# start of COLLECTED MATERIAL

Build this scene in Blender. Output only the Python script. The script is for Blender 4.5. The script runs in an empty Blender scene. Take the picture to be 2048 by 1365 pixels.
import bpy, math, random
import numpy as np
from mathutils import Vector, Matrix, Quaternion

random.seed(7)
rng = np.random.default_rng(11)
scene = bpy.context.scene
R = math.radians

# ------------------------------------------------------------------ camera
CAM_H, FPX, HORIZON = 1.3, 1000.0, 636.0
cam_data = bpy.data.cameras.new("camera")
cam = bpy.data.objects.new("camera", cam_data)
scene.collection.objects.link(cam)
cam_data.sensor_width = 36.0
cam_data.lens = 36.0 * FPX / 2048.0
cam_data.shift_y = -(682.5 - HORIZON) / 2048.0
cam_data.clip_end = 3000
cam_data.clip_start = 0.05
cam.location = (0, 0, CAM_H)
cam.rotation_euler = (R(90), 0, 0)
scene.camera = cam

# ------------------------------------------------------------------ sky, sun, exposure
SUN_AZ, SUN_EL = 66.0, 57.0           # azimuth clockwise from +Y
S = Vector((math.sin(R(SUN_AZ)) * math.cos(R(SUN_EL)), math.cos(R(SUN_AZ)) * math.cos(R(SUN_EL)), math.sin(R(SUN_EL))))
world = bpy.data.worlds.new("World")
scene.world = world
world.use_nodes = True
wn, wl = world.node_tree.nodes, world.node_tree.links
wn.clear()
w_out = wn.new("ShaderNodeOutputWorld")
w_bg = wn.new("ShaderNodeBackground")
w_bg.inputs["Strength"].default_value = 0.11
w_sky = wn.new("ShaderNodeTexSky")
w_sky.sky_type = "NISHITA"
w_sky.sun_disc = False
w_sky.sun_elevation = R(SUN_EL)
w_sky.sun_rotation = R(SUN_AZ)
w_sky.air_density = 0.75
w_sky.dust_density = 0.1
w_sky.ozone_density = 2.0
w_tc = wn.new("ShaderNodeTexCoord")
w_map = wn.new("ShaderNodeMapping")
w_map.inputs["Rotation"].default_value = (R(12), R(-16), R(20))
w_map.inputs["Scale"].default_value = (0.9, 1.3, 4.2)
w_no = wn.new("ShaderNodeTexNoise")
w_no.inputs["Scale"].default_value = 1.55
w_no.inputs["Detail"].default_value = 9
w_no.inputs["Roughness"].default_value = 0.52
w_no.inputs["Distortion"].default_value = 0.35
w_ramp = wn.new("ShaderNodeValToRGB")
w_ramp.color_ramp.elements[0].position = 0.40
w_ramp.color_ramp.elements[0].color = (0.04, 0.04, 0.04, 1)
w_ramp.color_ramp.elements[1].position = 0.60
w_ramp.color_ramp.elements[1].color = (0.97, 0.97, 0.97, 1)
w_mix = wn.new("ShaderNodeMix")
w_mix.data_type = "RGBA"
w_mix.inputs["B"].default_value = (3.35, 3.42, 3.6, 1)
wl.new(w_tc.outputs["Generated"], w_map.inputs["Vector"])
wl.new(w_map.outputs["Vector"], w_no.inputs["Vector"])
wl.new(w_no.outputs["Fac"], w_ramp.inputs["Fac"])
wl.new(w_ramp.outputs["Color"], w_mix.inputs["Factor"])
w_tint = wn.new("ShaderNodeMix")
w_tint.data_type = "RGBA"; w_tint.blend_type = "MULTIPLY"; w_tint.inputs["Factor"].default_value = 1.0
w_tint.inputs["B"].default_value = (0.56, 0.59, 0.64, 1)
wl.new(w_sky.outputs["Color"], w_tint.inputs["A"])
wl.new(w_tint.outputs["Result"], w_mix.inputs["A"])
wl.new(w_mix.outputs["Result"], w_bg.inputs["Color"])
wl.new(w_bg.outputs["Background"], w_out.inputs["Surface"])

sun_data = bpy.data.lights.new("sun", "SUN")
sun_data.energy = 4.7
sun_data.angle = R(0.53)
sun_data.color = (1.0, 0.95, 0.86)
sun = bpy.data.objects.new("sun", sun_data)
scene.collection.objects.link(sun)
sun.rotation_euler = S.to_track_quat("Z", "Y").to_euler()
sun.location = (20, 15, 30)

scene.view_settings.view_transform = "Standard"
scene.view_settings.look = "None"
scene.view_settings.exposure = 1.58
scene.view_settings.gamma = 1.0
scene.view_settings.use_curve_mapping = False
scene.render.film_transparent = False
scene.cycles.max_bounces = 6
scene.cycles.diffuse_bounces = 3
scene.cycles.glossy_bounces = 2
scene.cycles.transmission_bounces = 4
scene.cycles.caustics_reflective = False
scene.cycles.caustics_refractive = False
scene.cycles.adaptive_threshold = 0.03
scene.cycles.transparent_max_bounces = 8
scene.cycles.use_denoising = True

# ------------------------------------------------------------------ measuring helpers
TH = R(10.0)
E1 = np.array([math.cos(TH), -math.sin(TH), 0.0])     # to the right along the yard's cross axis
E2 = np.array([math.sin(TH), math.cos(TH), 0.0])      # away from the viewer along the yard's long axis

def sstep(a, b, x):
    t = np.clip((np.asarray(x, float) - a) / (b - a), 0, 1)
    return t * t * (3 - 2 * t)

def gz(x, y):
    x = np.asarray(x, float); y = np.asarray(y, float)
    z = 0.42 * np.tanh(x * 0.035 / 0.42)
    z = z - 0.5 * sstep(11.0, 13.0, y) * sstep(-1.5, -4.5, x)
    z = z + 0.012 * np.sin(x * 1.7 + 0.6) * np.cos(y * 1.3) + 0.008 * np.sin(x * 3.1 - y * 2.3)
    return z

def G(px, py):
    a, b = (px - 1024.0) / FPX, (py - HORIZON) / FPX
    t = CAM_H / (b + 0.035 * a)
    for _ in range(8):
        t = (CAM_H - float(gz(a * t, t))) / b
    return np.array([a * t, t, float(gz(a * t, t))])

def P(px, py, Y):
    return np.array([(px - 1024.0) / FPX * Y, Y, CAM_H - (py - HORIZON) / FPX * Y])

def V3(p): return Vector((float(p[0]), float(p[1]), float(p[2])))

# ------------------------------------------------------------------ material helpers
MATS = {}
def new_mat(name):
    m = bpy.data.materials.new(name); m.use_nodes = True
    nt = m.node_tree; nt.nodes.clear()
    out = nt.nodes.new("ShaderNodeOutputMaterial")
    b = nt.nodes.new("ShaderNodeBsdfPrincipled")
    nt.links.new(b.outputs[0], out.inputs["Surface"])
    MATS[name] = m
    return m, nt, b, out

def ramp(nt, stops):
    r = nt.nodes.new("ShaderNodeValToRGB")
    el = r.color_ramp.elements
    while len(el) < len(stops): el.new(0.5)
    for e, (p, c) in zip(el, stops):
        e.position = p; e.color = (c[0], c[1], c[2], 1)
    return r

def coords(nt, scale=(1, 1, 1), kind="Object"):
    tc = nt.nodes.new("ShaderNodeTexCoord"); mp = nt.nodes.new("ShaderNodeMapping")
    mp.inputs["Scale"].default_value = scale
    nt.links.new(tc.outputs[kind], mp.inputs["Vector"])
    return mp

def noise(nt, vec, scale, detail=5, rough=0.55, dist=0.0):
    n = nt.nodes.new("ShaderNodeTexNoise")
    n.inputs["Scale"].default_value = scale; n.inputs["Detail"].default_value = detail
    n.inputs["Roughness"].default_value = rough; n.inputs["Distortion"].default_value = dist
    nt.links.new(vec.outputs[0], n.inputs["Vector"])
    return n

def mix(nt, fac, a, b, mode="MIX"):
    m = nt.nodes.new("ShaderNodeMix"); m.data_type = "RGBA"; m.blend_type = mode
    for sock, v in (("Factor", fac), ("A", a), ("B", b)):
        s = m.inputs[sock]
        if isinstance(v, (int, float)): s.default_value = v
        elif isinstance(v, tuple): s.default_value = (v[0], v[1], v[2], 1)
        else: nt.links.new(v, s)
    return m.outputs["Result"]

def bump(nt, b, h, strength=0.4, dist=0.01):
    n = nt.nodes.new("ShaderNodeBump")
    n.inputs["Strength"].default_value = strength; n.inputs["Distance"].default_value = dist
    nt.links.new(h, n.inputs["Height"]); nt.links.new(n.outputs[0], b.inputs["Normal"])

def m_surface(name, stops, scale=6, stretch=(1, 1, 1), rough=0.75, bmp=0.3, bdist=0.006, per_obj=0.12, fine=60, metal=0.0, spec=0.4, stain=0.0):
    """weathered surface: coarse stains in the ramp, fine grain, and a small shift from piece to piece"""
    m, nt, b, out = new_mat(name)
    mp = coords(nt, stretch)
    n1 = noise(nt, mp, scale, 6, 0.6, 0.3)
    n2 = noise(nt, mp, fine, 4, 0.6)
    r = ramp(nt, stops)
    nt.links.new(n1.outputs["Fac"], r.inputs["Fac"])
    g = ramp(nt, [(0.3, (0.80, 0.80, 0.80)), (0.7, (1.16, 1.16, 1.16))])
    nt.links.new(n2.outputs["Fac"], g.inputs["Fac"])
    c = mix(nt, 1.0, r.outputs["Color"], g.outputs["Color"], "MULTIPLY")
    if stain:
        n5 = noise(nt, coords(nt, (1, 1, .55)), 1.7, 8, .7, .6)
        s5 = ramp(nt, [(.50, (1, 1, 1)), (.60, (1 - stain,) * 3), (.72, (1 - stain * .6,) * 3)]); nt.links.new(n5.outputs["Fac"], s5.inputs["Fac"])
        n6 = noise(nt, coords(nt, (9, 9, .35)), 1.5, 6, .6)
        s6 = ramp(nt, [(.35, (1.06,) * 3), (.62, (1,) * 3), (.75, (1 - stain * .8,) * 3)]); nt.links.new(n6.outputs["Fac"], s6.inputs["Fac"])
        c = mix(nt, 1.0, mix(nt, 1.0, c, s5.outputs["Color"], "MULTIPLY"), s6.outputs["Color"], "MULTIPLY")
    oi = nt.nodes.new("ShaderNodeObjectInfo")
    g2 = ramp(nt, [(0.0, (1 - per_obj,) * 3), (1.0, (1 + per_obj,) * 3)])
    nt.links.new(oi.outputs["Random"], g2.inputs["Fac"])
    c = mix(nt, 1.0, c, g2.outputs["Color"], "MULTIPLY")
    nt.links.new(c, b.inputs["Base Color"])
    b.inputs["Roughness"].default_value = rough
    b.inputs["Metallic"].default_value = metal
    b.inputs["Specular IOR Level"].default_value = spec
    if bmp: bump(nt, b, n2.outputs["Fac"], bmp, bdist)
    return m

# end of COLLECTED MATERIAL

→ **WHAT THE EXERCISE ASKS**:
Only the lines from the top of the data through the line that contains "from mathutils import" should be quoted, exactly as they stand.

→ **ANSWER TO THE EXERCISE**:
Build this scene in Blender. Output only the Python script. The script is for Blender 4.5. The script runs in an empty Blender scene. Take the picture to be 2048 by 1365 pixels.
import bpy, math, random
import numpy as np
from mathutils import Vector, Matrix, Quaternion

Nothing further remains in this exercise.